Again there's a real and important question: It is not about the decisions reached by men with ecclesiastical authority, it is about Christian Europe's intellectual leaders. Why did the most influential teachers at medieval Paris from Alexander of Hales and Philip the Chancellor to William of Auvergne (bishop of Paris) think that Aristotle could be safely taught? Why no great worry about heterodoxy?

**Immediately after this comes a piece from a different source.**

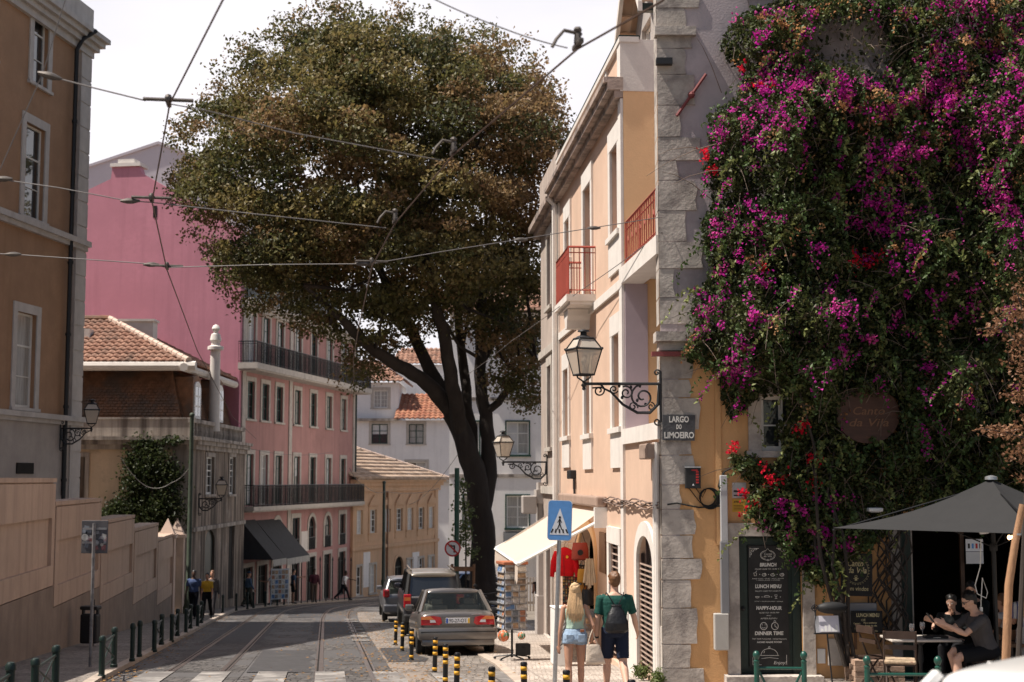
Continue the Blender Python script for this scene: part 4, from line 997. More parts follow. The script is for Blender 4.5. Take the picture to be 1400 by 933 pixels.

Here are some answers that might be right: The exponents of the new Aristotelianism were personally devout, exemplary Christians. The extent of the challenge was not understood. Western Scholastics did not know for decades after they began reading Aristotle on the topic that he held views incompatible with creation. As late as 1266, in his Opus maius, Roger Bacon, claimed it was a mistake to hold that Aristotle denied creation. This was an intellectual question, not a matter for enlightened rulers, however farsighted. The intellectual leaders of the Muslim world reached the opposite conclusion and not without considering the question carefully. So this is perhaps the single most important question about the foundations of Western civilization, and it is an important disservice to obscure it.

Then there's the talk about the degeneration of scholasticism and the absurd hair-splitting of late scholasticism (9-11). But no names of deficient authors are provided -- and with good reason: Jacobus Zabarella (1538 - 1589), for example, is a contemporary of Galileo and no slouch. The only proof Rubenstein offers for his claim about scholasticism's "senile manifestations" (11) is that silly questions are debated such as whether we eat and drink after the resurrection. To this there are two replies: firstly, such questions were debated throughout the period (in eras Rubenstein praises as well those he deprecates), and secondly, the questions are not silly or trivial. Supposing we're interested (and I don't suppose we should be) in what kind of bodies the resurrected will have, then it's a pressing question whether there's eating and drinking in the afterlife. If resurrected saints have corporeal bodies, then probably the answer must be yes. Moreover, in debating these questions medieval philosophers raised important questions about personal identity and considered the kind of issues that continue to preoccupy philosophers today.

In short, I did not like the book, and I would not recommend it. I could continue this polemic, but there's no reason to think you'd enjoy its continuance.